Saturday 20 October 2012

Afghanistan's Fiscal Cliff - By Matthieu Aikins | Foreign Policy

Afghanistan's Fiscal Cliff - By Matthieu Aikins | Foreign Policy

Afghanistan's Fiscal Cliff

Kabul-watchers are rightly worried about what the withdrawal of Western aid money will mean for one of the most impoverished countries on the planet. But everyone's asking the wrong questions.

BY MATTHIEU AIKINS | OCTOBER 17, 2012

KABUL — Afghanistan is awash in foreign aid. In 11 years of war, the United States and its allies have funneled hundreds of billions of dollars into the country. As a result, international spending is now the biggest part of the economy, making Afghanistan an "extreme outlier" when it comes to aid dependency, according to the World Bank. In 2010, for example, it received about $15.7 billion in development funding alone. That's roughly equivalent to Afghanistan's entire gross domestic product. And with $9.4 billion in public spending versus $1.65 billion in revenues in 2010-11, the country is heading off a fiscal cliff as the international community scales down its involvement ahead of transition in 2014.
But what will be the political consequences of the money running dry? For the time being, international spending has forged a bought peace in Kabul, but many of the political settlements that keep violence at bay -- the agreements and expectations negotiated between elites -- could be upended by the transition. To benefit from aid largesse, Afghans have had to cooperate.
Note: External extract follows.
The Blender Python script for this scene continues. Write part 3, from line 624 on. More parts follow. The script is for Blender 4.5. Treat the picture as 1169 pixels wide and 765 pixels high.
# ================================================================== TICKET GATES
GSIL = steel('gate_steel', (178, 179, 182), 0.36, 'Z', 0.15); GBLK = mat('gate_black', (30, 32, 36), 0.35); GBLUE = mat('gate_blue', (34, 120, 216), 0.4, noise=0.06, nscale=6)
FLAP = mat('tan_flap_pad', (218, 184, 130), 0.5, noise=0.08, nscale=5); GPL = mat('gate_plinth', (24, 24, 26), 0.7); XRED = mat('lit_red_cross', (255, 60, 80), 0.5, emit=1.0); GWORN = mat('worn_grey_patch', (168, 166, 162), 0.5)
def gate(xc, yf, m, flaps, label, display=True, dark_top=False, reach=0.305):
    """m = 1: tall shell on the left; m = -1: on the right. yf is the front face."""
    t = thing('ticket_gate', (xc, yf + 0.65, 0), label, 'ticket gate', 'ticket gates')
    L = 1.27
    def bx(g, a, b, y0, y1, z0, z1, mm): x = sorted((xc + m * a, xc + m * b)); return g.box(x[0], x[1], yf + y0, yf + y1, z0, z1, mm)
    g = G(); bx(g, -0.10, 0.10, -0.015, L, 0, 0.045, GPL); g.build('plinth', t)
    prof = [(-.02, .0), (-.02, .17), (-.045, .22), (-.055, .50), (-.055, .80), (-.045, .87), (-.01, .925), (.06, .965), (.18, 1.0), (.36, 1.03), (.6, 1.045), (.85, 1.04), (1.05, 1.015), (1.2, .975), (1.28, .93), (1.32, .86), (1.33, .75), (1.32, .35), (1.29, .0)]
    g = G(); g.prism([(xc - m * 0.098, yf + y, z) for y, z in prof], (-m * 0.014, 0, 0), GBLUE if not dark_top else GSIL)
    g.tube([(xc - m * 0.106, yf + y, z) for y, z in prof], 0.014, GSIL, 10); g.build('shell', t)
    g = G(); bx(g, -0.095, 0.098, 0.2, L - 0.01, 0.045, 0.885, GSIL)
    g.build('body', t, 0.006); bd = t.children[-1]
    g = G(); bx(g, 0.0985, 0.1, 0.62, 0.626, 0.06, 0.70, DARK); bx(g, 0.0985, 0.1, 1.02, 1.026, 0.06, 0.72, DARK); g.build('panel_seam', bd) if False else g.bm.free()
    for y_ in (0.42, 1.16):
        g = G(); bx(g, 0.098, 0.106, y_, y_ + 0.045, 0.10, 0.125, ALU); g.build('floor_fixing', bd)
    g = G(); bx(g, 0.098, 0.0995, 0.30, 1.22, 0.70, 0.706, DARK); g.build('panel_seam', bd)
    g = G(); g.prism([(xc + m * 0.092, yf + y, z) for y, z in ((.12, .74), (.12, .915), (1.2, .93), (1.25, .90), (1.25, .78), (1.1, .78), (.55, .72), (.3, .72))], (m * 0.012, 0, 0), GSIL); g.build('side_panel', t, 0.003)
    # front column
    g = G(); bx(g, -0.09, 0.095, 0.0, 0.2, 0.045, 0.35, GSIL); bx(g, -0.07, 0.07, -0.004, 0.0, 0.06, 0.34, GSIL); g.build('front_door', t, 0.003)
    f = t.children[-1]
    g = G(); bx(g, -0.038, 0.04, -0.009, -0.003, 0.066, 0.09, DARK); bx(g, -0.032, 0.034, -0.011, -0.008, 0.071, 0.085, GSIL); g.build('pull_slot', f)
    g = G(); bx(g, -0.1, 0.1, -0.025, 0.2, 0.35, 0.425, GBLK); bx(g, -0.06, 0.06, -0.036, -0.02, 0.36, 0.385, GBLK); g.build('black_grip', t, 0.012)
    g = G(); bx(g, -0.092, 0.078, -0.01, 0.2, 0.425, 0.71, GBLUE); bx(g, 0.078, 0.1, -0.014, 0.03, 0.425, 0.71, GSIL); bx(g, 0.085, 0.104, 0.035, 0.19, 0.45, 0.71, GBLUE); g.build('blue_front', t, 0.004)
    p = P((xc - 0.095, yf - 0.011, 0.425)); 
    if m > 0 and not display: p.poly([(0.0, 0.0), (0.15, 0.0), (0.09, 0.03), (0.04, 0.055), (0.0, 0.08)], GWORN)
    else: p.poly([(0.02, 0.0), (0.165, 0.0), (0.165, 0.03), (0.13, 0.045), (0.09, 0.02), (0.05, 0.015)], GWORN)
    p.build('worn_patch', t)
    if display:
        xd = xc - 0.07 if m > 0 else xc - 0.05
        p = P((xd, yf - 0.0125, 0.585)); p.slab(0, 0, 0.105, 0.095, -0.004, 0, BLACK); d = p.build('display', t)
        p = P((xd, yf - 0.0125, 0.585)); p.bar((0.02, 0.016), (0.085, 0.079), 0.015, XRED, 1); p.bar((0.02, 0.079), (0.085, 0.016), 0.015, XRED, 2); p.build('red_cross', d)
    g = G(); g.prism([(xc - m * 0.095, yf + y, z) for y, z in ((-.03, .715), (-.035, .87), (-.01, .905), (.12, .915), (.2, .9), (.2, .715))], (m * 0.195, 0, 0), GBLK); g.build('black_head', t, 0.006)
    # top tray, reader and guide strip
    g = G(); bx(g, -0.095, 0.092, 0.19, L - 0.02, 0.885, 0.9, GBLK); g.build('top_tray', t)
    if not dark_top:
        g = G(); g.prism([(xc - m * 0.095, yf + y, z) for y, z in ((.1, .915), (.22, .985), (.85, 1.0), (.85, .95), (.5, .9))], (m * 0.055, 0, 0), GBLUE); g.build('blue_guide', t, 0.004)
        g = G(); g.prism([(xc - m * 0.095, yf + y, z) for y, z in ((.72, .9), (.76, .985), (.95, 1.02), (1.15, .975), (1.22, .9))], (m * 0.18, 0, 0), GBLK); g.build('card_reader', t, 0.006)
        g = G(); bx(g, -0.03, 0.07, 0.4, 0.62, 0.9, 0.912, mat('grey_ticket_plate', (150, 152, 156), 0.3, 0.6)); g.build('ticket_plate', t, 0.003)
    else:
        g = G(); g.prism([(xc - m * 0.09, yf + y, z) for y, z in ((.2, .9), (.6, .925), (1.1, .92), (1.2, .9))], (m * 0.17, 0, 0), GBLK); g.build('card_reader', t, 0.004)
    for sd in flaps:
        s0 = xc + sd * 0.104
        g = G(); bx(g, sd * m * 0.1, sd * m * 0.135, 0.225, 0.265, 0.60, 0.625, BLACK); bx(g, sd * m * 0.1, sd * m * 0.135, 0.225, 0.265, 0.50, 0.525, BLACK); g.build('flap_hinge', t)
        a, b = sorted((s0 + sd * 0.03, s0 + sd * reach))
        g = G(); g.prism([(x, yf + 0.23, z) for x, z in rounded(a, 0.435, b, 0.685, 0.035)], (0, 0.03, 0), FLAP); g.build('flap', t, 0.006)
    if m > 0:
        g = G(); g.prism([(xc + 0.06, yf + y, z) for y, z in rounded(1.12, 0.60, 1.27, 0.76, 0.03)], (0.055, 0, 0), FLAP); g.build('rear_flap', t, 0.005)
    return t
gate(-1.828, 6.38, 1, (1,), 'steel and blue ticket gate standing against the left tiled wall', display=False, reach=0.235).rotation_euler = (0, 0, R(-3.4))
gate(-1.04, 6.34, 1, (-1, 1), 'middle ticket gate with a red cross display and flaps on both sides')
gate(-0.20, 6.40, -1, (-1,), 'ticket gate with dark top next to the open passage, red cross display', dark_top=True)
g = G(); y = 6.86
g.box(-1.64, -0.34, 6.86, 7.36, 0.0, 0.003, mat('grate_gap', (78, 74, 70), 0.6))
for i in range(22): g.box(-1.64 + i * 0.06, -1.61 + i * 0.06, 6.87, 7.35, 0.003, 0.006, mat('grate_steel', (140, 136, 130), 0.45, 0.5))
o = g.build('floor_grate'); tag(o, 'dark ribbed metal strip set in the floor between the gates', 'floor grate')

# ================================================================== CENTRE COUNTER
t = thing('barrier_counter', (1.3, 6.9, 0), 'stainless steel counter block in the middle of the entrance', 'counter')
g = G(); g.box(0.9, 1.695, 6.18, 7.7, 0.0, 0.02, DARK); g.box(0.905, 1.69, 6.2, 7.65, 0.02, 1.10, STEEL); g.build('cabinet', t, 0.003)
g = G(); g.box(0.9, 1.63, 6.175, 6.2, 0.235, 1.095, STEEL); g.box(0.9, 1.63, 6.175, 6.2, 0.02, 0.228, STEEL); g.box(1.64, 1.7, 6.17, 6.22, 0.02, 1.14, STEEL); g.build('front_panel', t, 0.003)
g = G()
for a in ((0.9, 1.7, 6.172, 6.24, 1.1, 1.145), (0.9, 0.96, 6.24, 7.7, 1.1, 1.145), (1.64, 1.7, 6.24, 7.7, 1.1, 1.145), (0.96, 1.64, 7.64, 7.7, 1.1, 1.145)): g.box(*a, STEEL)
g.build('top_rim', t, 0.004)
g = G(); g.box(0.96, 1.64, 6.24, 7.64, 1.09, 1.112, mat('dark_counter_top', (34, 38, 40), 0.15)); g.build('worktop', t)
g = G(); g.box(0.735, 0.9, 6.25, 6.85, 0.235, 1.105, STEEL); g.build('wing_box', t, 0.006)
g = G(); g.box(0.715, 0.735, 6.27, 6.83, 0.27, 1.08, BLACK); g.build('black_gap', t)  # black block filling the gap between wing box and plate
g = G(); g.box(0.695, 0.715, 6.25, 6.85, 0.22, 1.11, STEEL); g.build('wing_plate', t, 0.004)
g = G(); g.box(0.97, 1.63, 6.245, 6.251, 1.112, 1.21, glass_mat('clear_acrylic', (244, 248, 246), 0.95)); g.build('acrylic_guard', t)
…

At the Kabul Bank, for instance, which was linked to major Afghan contractors employed by the United States and the International Security Assistance Force (ISAF), cooperation between competing factions enabled nearly $1 billion in insider loans to be siphoned off in recent years. The bank's financial arrangement illustrates the reigning political settlement in the country, uniting a number of national-level networks, most notably those of President Hamid Karzai, a southern Pashtun, and Vice President Mohammed Fahim, a northern Tajik. The Karzai-Fahim alliance has been crucial to stabilizing relationships between north and south in Afghanistan, and has been underpinned by the flow of international money, which provided an incentive to play along with the existing order.
This situation is replicated in hundreds of smaller, localized political agreements across Afghanistan. The country remains fragmented among rival networks of strongmen, many of whom have been co-opted by the central state and the international community. A drastic decline in funding will undoubtedly generate instability as the reigning political deals are renegotiated. Yet, even as the international community charges ahead with its exit strategy of increasing local troop levels and building bureaucratic capacity, there has been little serious analysis about the way its spending is interlinked with Afghan politics.
This week, I published a paper on Afghanistan's private security companies (PSCs) that examines the relationship between international spending and Afghan politics. Fed by the military surge, the PSC industry in Afghanistan has grown to a monstrous size, with high-end estimates of 60,000-80,000 employees in 2011, most of them armed Afghan guards. Unlike Iraq, the PSC industry in Afghanistan is largely dominated by Afghans, and as result it has become deeply interlinked with the Afghan government and local politics. Many of the newly rich PSC owners were former commanders who fought in the Soviet and civil wars and were able to mobilize networks of armed men. Some of them, like Matiullah Khan in the province of Urozgan, have become the preeminent strongmen in their areas as a result of their control over supply convoy and base defense contracts for the United States and NATO.
The PSC industry is one example of how international funding, by its sheer scale, has shaped the environment in which Afghan actors make decisions. As such, it has a lot to say about the frequently bemoaned corruption of the Afghan central government.
Take, for example, the critical southern province of Kandahar, where in 2001, the Karzai family was faced with the task of outmaneuvering its principal rival, Gul Agha Sherzai, who had from the beginning secured crucial access to U.S. military patronage. Because of his contracts with the U.S. military -- which allowed him to transform his private militias into "legitimate" PSCs -- Sherzai was initially beyond the control of the central state. But President Karzai eventually outmaneuvered him by empowering his half-brother Ahmed Wali to take control of critical contracting networks, by making patronage appointments, and using the muscle of the central government to intervene directly in private business in Kandahar.
The result was politically beneficial for Karzai, but detrimental to Afghanistan's fragile democratic institutions. The corruption of the central government, in other words, was a product of the structure and scale of the international intervention, which made contracting, not institutions, the determinant of political power in Afghanistan.
So far, the myriad donor nations, militaries, and non-governmental organizations involved in Afghanistan have mostly defined a successful transition as a technical exercise -- one defined by objectives like handing over security responsibilities to Afghan forces, enhancing the capacity of the civil service, and so forth. But the future stability of the country has less to do with Afghan troop levels than it does with whether Afghan powerbrokers can forge a more stable, indigenous order after the international money dries up. There is, perhaps, a silver lining to the coming economic decline: Afghan politicians will have to rely more on their own people and less on a top-down flow of dollars. But the reckoning will not be pretty.